Will hazing be accomplished via chatroulette? In what is probably the laziest attempt at fraternity creation (off to a good start), a Florida student has decided to start his own online fraternity. There are already 24 co-ed member (have they ever met one another in person?!) and the founder, Darrek Battle, says he started the frat simply because there was nothing like it. It’s hard to not applaud this innovative student but at the same time it makes you question if just too many things are moving online. We already talk, work, share information, and work on papers together online. Why not turn every potential outdoor activity into an online game? Regardless, the website, err, frat is just a logo right now. The logo, straight out of geocities, has us already expecting big things very little from TOG.
Theta Omega Gamma currently has 24 co-ed members who use the hub to socialize and coordinate service projects. According to its faculty adviser, Theta Omega Gamma is an average fraternity in all respects minus the “going out together and drinking” aspect. Battle says he hopes to to help other schools start chapters of TOG.
A bit more about TOG from Inside Higher Ed: At the Florida Institute of Technology’s newest fraternity, you don’t rush — you log in. Theta Omega Gamma, created this year by a sophomore, Darrek Battle, exists exclusively online, serving a membership of 24 fully online students. According to Battle and the faculty adviser Vicky Knerly, that’s a first. “When I started school I was thinking ‘Are there any fraternities out there accepting online students?’ and I couldn’t find any,”

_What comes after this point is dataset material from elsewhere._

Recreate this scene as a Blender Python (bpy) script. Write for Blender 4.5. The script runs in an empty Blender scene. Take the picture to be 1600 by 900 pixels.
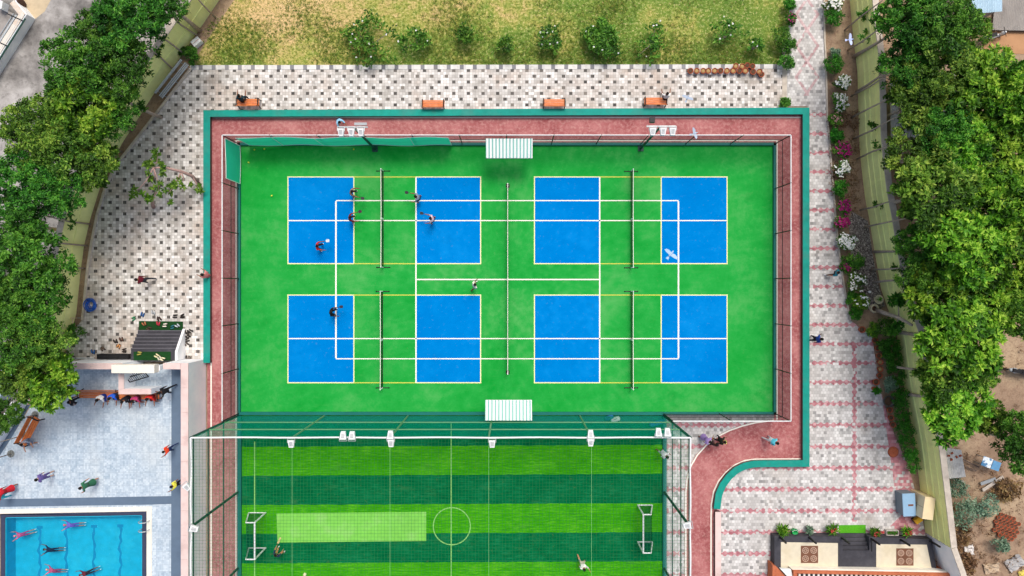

Battle told Inside Higher Ed. So, he started his own. Theta Omega Gamma serves all the functions of a normal fraternity, Knerly says — “except for going out together and drinking.” But that is not Theta’s m.o. anyway; it is a service fraternity, not a Greek fraternity. And even if its members — which include men and women — cannot convene for service projects, they can coordinate, through chat room meet-ups, efforts to volunteer for national charitable organizations in their own communities.
As for the social side, Battle says he is trying to generate interest in helping online students at other institutions build their own chapters. And he is still working on figuring out how to simulate the camaraderie of a normal fraternity in an online environment. “It’s been kind of hard to come up with ideas like that,” he says. “So I think for now we’re just going to go with the flow.”
So what do you think? Would you join TOG?